[Begin SOURCE MATERIAL]

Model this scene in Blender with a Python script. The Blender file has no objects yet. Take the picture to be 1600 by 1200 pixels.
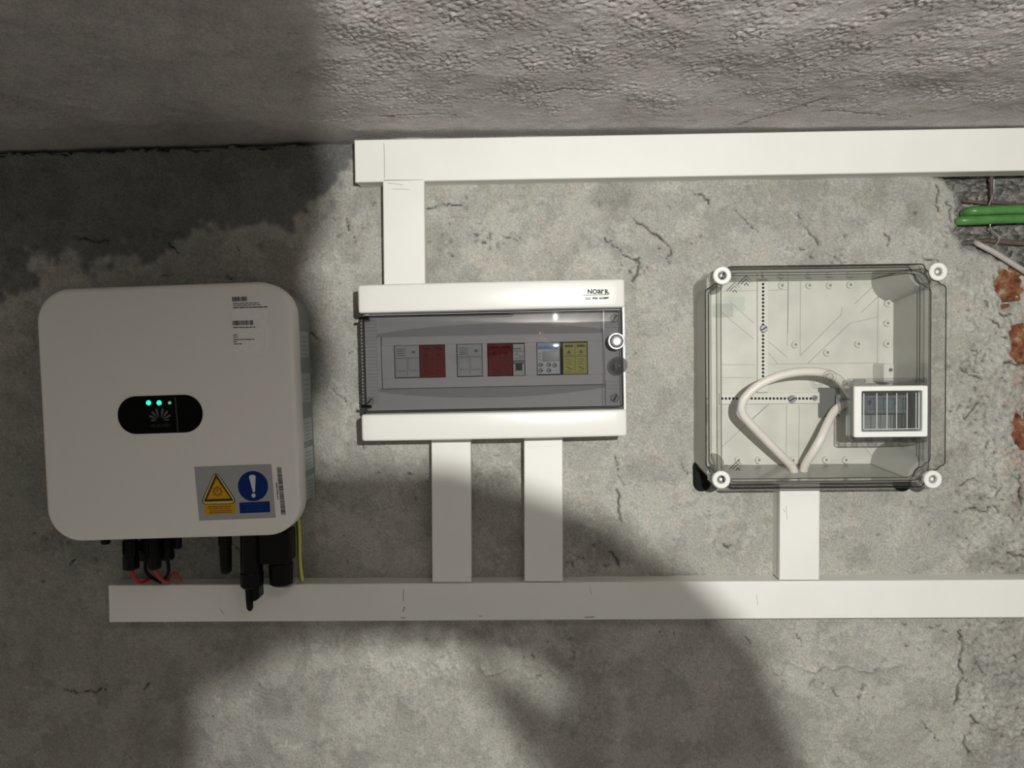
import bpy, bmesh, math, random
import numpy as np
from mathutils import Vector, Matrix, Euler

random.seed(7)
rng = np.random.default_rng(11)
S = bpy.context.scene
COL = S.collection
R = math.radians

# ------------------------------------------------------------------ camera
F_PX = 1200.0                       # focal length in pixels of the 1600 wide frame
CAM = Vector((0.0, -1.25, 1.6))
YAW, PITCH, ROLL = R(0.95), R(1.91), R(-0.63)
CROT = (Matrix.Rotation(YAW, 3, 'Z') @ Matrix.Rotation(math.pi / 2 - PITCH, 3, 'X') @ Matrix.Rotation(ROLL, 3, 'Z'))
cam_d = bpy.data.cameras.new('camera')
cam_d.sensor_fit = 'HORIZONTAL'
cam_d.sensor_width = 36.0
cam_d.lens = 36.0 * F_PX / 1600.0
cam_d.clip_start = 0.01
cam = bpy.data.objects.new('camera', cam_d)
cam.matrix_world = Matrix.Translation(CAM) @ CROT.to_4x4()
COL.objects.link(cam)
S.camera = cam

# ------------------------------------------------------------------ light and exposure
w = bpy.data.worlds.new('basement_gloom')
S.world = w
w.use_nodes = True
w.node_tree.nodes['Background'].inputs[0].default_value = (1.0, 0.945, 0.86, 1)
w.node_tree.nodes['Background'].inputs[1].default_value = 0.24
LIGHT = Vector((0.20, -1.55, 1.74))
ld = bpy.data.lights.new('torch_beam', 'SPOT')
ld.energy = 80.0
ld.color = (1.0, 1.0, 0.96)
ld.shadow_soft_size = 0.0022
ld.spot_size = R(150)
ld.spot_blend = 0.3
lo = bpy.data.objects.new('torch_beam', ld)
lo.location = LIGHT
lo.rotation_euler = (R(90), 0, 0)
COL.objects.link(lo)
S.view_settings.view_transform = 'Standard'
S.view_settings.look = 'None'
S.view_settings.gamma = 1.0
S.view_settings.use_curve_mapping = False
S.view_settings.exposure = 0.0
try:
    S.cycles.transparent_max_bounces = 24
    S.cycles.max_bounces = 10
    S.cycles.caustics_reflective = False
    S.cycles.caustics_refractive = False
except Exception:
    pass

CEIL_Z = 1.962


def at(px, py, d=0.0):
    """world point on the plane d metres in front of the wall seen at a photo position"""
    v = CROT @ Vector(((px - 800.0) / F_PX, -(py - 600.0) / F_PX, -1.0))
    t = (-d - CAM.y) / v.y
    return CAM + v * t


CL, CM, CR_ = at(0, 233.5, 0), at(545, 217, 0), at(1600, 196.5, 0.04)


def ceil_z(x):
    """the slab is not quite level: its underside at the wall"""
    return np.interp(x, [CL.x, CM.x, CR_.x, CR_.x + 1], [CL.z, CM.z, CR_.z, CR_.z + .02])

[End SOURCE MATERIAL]
[Begin SOURCE MATERIAL]

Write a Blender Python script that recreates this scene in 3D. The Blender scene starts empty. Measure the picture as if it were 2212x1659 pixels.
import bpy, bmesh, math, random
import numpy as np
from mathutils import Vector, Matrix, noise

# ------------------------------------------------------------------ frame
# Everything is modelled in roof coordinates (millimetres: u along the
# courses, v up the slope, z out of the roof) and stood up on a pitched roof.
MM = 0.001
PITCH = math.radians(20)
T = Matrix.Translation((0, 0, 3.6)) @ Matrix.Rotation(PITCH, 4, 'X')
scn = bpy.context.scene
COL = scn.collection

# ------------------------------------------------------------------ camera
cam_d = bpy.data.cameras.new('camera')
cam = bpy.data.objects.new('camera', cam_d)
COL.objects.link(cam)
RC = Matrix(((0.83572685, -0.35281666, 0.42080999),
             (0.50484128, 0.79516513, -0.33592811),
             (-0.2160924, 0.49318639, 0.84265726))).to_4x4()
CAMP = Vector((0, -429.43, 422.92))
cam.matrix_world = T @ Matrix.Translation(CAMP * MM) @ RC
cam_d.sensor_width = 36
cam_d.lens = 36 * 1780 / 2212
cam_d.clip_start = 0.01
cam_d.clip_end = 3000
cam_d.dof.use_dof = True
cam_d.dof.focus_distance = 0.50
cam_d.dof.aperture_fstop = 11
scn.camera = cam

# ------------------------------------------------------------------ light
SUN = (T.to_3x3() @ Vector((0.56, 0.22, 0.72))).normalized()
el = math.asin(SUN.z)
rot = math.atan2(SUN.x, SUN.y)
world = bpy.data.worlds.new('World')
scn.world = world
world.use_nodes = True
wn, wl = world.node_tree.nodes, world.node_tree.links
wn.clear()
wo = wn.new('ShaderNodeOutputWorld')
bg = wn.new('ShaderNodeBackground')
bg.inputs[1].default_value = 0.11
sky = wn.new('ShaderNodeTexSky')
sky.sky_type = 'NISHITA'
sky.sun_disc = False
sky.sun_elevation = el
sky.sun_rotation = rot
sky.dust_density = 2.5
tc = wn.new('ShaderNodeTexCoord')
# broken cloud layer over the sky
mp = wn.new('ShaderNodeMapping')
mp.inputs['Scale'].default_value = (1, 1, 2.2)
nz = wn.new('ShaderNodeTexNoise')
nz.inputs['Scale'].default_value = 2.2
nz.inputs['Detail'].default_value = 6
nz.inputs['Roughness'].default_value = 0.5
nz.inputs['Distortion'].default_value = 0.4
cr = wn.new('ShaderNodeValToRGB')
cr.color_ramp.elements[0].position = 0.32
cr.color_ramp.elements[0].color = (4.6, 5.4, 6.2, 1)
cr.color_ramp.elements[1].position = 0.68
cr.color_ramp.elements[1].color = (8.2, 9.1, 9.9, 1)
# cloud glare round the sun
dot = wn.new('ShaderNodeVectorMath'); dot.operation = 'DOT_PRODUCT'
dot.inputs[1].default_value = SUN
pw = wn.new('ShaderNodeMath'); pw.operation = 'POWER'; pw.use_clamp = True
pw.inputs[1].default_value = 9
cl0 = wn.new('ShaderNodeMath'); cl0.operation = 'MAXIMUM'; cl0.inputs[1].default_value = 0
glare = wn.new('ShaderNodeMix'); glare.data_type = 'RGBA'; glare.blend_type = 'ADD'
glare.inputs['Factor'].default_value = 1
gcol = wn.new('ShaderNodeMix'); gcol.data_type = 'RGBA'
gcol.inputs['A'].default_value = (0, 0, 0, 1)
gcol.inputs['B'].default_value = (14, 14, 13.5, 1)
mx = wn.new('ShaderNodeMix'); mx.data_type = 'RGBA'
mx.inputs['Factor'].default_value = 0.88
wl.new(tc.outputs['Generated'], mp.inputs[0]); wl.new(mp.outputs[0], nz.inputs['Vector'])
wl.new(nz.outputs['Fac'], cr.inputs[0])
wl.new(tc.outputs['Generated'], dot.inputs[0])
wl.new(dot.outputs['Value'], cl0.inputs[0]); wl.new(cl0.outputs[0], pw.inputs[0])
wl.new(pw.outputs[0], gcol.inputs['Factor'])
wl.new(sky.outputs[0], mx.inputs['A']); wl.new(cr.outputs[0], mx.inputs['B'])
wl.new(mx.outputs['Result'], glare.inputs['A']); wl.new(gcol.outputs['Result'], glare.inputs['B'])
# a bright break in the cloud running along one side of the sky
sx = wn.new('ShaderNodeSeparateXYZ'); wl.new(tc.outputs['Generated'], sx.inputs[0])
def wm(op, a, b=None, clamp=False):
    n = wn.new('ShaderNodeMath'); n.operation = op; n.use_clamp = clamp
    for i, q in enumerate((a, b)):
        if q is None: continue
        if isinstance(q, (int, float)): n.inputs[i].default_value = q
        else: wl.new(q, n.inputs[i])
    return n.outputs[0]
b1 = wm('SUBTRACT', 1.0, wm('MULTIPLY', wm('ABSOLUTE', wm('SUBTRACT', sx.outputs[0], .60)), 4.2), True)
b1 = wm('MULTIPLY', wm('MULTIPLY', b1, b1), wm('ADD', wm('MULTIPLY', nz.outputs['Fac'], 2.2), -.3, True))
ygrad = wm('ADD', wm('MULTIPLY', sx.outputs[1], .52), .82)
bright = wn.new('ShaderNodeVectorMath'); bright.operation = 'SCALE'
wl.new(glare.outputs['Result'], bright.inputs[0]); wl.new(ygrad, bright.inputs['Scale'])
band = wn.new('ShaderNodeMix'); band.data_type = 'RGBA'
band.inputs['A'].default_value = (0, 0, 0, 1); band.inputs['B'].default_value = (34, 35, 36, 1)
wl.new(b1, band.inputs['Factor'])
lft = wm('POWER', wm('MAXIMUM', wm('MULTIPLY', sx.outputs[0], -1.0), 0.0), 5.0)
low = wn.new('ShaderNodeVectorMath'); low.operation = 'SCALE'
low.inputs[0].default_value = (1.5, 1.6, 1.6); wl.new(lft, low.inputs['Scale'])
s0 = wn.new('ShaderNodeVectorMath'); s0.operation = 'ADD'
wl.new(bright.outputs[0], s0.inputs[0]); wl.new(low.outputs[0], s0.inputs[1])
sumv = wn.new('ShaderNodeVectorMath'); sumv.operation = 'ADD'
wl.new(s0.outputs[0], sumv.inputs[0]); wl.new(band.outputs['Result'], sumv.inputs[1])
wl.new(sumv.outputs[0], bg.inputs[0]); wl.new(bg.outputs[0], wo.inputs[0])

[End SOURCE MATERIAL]
[Begin SOURCE MATERIAL]

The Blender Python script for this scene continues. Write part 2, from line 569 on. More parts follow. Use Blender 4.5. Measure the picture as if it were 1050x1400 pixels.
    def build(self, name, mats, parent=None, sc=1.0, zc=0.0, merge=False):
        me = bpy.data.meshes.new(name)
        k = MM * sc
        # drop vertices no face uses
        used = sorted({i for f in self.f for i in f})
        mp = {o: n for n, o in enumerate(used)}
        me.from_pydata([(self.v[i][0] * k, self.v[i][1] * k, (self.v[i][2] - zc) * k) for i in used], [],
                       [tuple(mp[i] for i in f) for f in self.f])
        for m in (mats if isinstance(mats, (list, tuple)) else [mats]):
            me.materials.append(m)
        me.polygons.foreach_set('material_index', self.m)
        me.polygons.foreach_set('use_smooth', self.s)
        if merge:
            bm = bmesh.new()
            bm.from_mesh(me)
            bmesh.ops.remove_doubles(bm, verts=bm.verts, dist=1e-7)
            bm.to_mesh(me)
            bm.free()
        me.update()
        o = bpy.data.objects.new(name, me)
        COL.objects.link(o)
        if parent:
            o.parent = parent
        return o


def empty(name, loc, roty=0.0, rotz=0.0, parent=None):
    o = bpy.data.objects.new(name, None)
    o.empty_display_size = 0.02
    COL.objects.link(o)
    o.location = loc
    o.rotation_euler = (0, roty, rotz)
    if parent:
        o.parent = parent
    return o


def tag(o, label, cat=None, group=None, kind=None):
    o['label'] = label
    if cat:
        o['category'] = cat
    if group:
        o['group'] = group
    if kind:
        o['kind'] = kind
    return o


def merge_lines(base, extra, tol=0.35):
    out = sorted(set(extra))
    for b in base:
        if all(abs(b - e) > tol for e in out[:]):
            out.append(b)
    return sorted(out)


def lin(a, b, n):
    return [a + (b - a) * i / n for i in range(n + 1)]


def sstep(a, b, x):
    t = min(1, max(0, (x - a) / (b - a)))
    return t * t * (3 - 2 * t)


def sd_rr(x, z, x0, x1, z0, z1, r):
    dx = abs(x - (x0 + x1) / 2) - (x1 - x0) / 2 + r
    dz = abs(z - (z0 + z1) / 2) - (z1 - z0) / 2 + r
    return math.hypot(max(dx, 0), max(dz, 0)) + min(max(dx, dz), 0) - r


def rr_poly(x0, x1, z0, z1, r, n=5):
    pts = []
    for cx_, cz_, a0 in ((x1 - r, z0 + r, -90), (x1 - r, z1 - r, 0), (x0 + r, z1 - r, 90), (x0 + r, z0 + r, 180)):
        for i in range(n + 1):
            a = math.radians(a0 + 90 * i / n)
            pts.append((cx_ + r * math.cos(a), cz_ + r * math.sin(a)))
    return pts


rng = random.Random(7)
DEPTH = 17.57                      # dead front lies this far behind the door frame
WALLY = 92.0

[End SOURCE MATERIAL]

** WHAT YOU SHOULD DO **
Can you give again only the lines between the one containing "Model this scene" and the one containing "from mathutils import Vector, Matrix, Euler", counting both, exactly as they appear and without any pictures?

** WRITTEN RESPONSE **
Model this scene in Blender with a Python script. The Blender file has no objects yet. Take the picture to be 1600 by 1200 pixels.
import bpy, bmesh, math, random
import numpy as np
from mathutils import Vector, Matrix, Euler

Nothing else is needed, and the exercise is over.